We can and should do more to help revitalize 53206 for the people who live there now, not for those who are gentrifying the neighborhood and driving poor blacks further away from the central city – and all of the resources they need to survive on a day-to-day basis. Development dollars that do not help current 53206 residents are a shameful sign of the city caring only about some places and people and not others.

My hope is that the changes taking place will benefit the current residents of 53206. The development of the new IKON hotel in the former Sears building that I shopped in with my mother is a positive sign. I hope this spurs the building of affordable housing nearby to replace all of the dozens of vacant lots on nearby blocks that I have seen countless times.
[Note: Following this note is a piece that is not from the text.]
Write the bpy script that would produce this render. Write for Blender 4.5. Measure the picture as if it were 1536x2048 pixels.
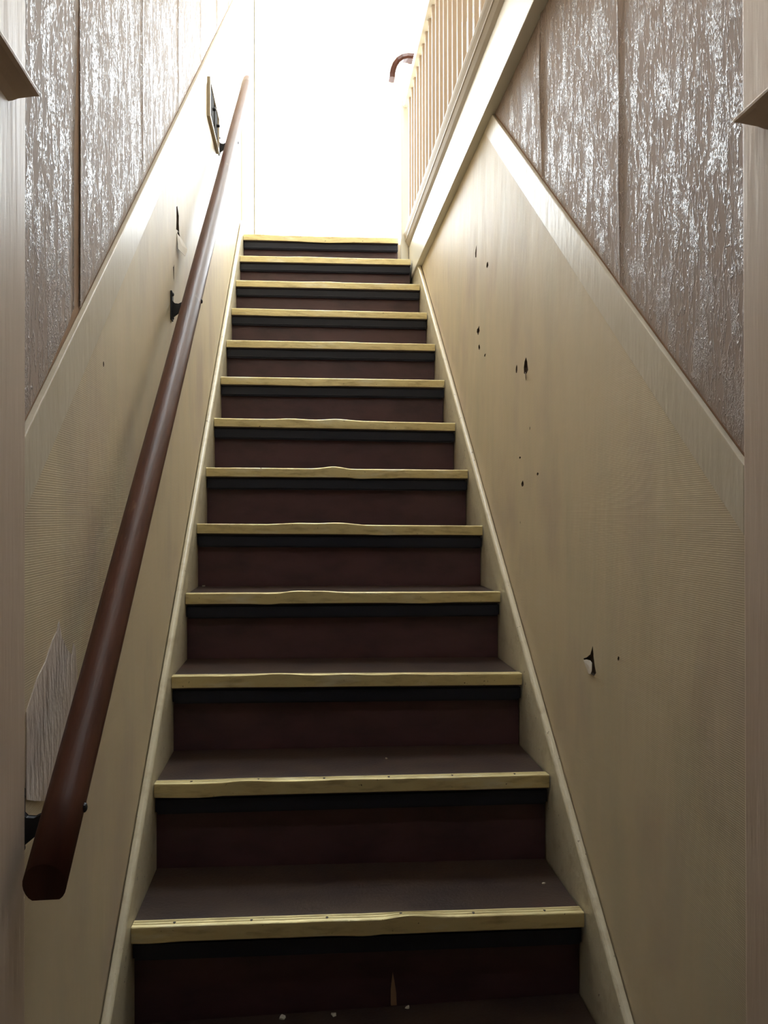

Our reputation as the worst place to live for black people is clearly seen by what 53206 looks like on the outside. The large number of foreclosed, city-owned properties in 53206 is a drain on the taxpayers of Milwaukee. But it in no way compares to the misery of the lived experiences of far too many people who reside in the zip code.

I miss my old block. I would not trade my childhood for the experience of anyone else. It was great, and I feel sad to constantly hear all of the horrible news about the current conditions in 53206. Milwaukee can do better, if we all work together. 53206 deserves to regain its old prominence.